- Dataset section:
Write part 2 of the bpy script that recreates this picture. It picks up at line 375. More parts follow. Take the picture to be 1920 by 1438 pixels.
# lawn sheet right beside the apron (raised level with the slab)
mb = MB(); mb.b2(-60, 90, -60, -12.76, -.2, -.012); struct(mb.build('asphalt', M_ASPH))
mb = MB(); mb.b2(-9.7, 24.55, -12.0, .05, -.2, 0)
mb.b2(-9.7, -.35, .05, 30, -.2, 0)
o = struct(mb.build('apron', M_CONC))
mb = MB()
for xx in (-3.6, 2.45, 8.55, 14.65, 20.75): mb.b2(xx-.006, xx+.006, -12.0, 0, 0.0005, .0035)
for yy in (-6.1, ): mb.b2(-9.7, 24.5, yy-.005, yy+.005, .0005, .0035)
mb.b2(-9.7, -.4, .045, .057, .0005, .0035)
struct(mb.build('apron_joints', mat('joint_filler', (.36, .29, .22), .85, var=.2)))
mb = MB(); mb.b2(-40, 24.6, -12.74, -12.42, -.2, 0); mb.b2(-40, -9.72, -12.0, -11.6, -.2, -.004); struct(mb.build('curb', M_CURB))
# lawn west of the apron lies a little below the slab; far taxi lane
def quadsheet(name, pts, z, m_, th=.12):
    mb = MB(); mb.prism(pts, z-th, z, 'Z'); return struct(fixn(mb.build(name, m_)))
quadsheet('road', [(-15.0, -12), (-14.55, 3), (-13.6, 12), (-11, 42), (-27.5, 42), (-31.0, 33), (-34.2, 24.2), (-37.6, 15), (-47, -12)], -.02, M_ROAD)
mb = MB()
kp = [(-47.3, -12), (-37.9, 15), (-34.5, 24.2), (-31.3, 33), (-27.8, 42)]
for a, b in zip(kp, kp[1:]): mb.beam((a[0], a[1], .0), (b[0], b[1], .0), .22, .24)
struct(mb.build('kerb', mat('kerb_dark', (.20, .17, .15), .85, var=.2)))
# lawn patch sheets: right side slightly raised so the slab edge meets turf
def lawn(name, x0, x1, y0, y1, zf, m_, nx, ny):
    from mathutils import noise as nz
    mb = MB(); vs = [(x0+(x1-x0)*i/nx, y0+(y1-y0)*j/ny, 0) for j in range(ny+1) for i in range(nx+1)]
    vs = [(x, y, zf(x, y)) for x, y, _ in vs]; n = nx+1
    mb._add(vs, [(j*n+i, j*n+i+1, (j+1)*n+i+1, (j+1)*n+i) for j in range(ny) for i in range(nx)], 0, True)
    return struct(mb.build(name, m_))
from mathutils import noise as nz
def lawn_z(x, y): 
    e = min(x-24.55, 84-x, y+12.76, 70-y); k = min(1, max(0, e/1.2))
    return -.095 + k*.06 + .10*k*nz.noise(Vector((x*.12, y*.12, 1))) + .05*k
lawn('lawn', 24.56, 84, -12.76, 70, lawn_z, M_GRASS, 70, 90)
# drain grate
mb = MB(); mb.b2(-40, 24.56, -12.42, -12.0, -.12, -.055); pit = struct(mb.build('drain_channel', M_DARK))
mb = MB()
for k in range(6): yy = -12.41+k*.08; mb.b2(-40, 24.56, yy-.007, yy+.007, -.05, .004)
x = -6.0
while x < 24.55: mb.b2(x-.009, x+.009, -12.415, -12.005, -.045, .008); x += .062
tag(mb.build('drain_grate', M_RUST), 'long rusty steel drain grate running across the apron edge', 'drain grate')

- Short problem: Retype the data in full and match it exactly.

- Written response:
Write part 2 of the bpy script that recreates this picture. It picks up at line 375. More parts follow. Take the picture to be 1920 by 1438 pixels.
# lawn sheet right beside the apron (raised level with the slab)
mb = MB(); mb.b2(-60, 90, -60, -12.76, -.2, -.012); struct(mb.build('asphalt', M_ASPH))
mb = MB(); mb.b2(-9.7, 24.55, -12.0, .05, -.2, 0)
mb.b2(-9.7, -.35, .05, 30, -.2, 0)
o = struct(mb.build('apron', M_CONC))
mb = MB()
for xx in (-3.6, 2.45, 8.55, 14.65, 20.75): mb.b2(xx-.006, xx+.006, -12.0, 0, 0.0005, .0035)
for yy in (-6.1, ): mb.b2(-9.7, 24.5, yy-.005, yy+.005, .0005, .0035)
mb.b2(-9.7, -.4, .045, .057, .0005, .0035)
struct(mb.build('apron_joints', mat('joint_filler', (.36, .29, .22), .85, var=.2)))
mb = MB(); mb.b2(-40, 24.6, -12.74, -12.42, -.2, 0); mb.b2(-40, -9.72, -12.0, -11.6, -.2, -.004); struct(mb.build('curb', M_CURB))
# lawn west of the apron lies a little below the slab; far taxi lane
def quadsheet(name, pts, z, m_, th=.12):
    mb = MB(); mb.prism(pts, z-th, z, 'Z'); return struct(fixn(mb.build(name, m_)))
quadsheet('road', [(-15.0, -12), (-14.55, 3), (-13.6, 12), (-11, 42), (-27.5, 42), (-31.0, 33), (-34.2, 24.2), (-37.6, 15), (-47, -12)], -.02, M_ROAD)
mb = MB()
kp = [(-47.3, -12), (-37.9, 15), (-34.5, 24.2), (-31.3, 33), (-27.8, 42)]
for a, b in zip(kp, kp[1:]): mb.beam((a[0], a[1], .0), (b[0], b[1], .0), .22, .24)
struct(mb.build('kerb', mat('kerb_dark', (.20, .17, .15), .85, var=.2)))
# lawn patch sheets: right side slightly raised so the slab edge meets turf
def lawn(name, x0, x1, y0, y1, zf, m_, nx, ny):
    from mathutils import noise as nz
    mb = MB(); vs = [(x0+(x1-x0)*i/nx, y0+(y1-y0)*j/ny, 0) for j in range(ny+1) for i in range(nx+1)]
    vs = [(x, y, zf(x, y)) for x, y, _ in vs]; n = nx+1
    mb._add(vs, [(j*n+i, j*n+i+1, (j+1)*n+i+1, (j+1)*n+i) for j in range(ny) for i in range(nx)], 0, True)
    return struct(mb.build(name, m_))
from mathutils import noise as nz
def lawn_z(x, y): 
    e = min(x-24.55, 84-x, y+12.76, 70-y); k = min(1, max(0, e/1.2))
    return -.095 + k*.06 + .10*k*nz.noise(Vector((x*.12, y*.12, 1))) + .05*k
lawn('lawn', 24.56, 84, -12.76, 70, lawn_z, M_GRASS, 70, 90)
# drain grate
mb = MB(); mb.b2(-40, 24.56, -12.42, -12.0, -.12, -.055); pit = struct(mb.build('drain_channel', M_DARK))
mb = MB()
for k in range(6): yy = -12.41+k*.08; mb.b2(-40, 24.56, yy-.007, yy+.007, -.05, .004)
x = -6.0
while x < 24.55: mb.b2(x-.009, x+.009, -12.415, -12.005, -.045, .008); x += .062
tag(mb.build('drain_grate', M_RUST), 'long rusty steel drain grate running across the apron edge', 'drain grate')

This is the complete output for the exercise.